See more of the story

After nearly 3,000 reports of missed trash or yard waste pickups in the first 10 days of June, St. Paul is demanding answers from the five companies the city contracts for hauling services.

St. Paul officials are considering "every remedy available" to address service failures, which they say violate their contract with a consortium of haulers, according to a letter sent Friday by Assistant City Attorney Ian Welsh to an attorney representing the companies.

"We have thousands of St. Paul residents that are paying for a service that they're not getting," Mayor Melvin Carter said in an interview Monday. "Our work to both restore that service — so that we can rely on it moving forward — and to compensate the ratepayers … has to be a top priority for all."

The city cites hundreds of complaints dating to November about Waste Management, which recently suspended yard waste collection services in at least six other metro cities due to a lack of truck drivers. The contract requires the consortium to provide backup if one hauler cannot service its accounts — a point the city raised in January, according to the letter.

Carter requested a Wednesday meeting with the companies, as well as plans showing how they will fill service gaps and communicate with customers. The city has assessed Waste Management a total of $81,200 in damages.

"We agree that the residents of St. Paul deserve better service and are currently working with other members of the hauler consortium to resolve service issues as quickly as possible," a spokesperson for Waste Management said in a statement Monday.

It's not the first time trash has been a hot topic in St. Paul. The city's current contract, which took effect in October 2018, replaced a decades-old system that left individual property owners arranging their own method of waste disposal.

Officials said the new system was supposed to scale back truck traffic, pollution and wear-and-tear on streets, while also standardizing rates. But opponents — who said the new system does nothing to disincentivize waste and ended long relationships with local haulers — got the issue on the ballot in 2019.

Those in favor of organized trash collection won with nearly two-thirds of the vote, but the issue has remained a subject of controversy among residents.

Katie Hatt, who moved to St.

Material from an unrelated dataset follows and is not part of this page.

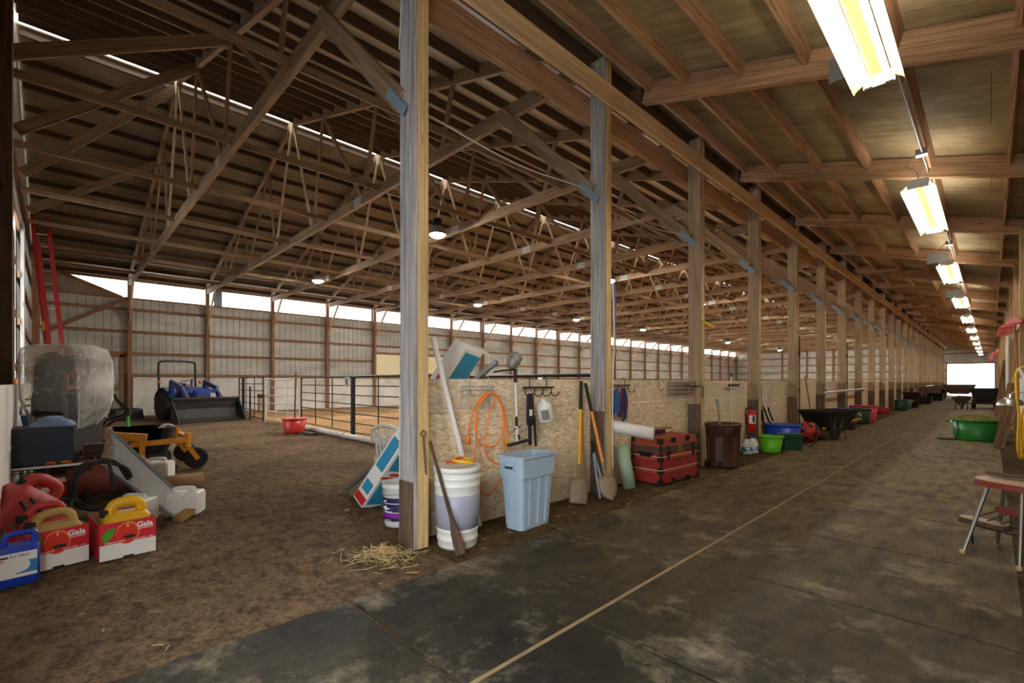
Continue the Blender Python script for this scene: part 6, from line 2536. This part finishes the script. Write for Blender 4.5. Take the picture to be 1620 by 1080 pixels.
obj('arms', mb, 'dark_metal', t)
mb = MB()
mb.box(-.03, .08, .0, .06, -.16, -.10)
obj('yellow_clip', mb, 'yellow_plastic', t)
mb = MB()
mb.beam((-.05, -.25, .48), (.08, .35, .40), .06, .10)
mb.beam((-.04, -.2, -.12), (-.04, -.2, .45), .06, .06)
mb.beam((.06, .3, -.12), (.06, .3, .38), .06, .06)
solo('steel_stand', mb, 'mower_yellow', (-7.72, .50, .12), 'loose yellow steel frame piece behind the dark navy box', 'frame')
mb = MB()
mb.beam((0, -.18, .50), (0, .20, .50), .22, .14)
mb.beam((0, -.15, 0), (0, -.15, .44), .2, .05)
mb.beam((0, .17, 0), (0, .17, .44), .2, .05)
solo('work_bench', mb, 'dark_wood', (-6.90, .40, 0), 'low dark wooden stand right of the navy box, above the black hose coil', 'stand')
# loose wire up the near post and the drooping cable between posts
mb = MB()
mb.tube(smooth_path([(-.19, -.01, 4.9), (-.17, -.015, 4.6), (-.10, -.012, 4.35), (-.13, -.012, 4.0), (-.15, -.012, 3.78)], 8), .006, 6)
solo('wire', mb, 'rope_white', (XP - .03, Y0 - .06, 0), 'loose white wire hanging down the top of the big near post', 'wire')
mb = MB()
pts = []
for k in range(9):
    y = Y0 + .05 + D * k
    pts += [(-3.185, y, 3.42), (-3.22, y + D / 2, 3.36 - .02 * (k % 3))]
mb.tube(smooth_path(pts, 4), .007, 5)
solo('cable', mb, 'rope_white', (0, 0, 0), 'thin white cable strung along behind the aisle posts', 'cable')
# odd crumbs of litter on the dirt by the near post
for (x, y, s) in ((-4.1, 1.75, .035), (-5.6, 2.6, .03), (-4.35, 2.02, .045)):
    mb = MB()
    mb.loft([rrect(s * 1.4, s, s * .3, z, 4) for z in (0, s * .3)])
    solo('wood_chip', mb, 'card_brown', (x, y, 0), {-4.1: 'small pale wood chip on the dirt near the white bucket', -5.6: 'tiny scrap of wood on the dirt before the grey channel', -4.35: 'flat wood scrap on the dirt near the flooring carton'}[x], 'wood chip', rz=x)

Paul in 2020, remembers reading about the trash saga from her former home in Minneapolis, where "a lot of us were scratching our heads, wondering why anyone would want to eliminate organized trash collection," she said.

But this year, though she paid $120 to have her yard waste collected weekly from her Dayton's Bluff home, Hatt said Waste Management has shown up only twice. As paper bags of grass clippings turned musty from rain, the company replied to Hatt's questions with confusing and inconsistent answers, she said, at one point incorrectly stating she failed to leave her bin out.

"If this is how it was working back in 2018, you can see how the people who wanted to strike the new system gained a good base of support," said Hatt, who said she plans to flag the issue with her City Council member. "I'm glad to hear the city is paying close attention to this."

St. Paul's current contract with haulers expires Sept. 30, 2023, when Carter said he would be open to considering other service providers.

Officials are asking residents who have missed pickups to contact their haulers and notify the city online at stpaul.gov/garbage.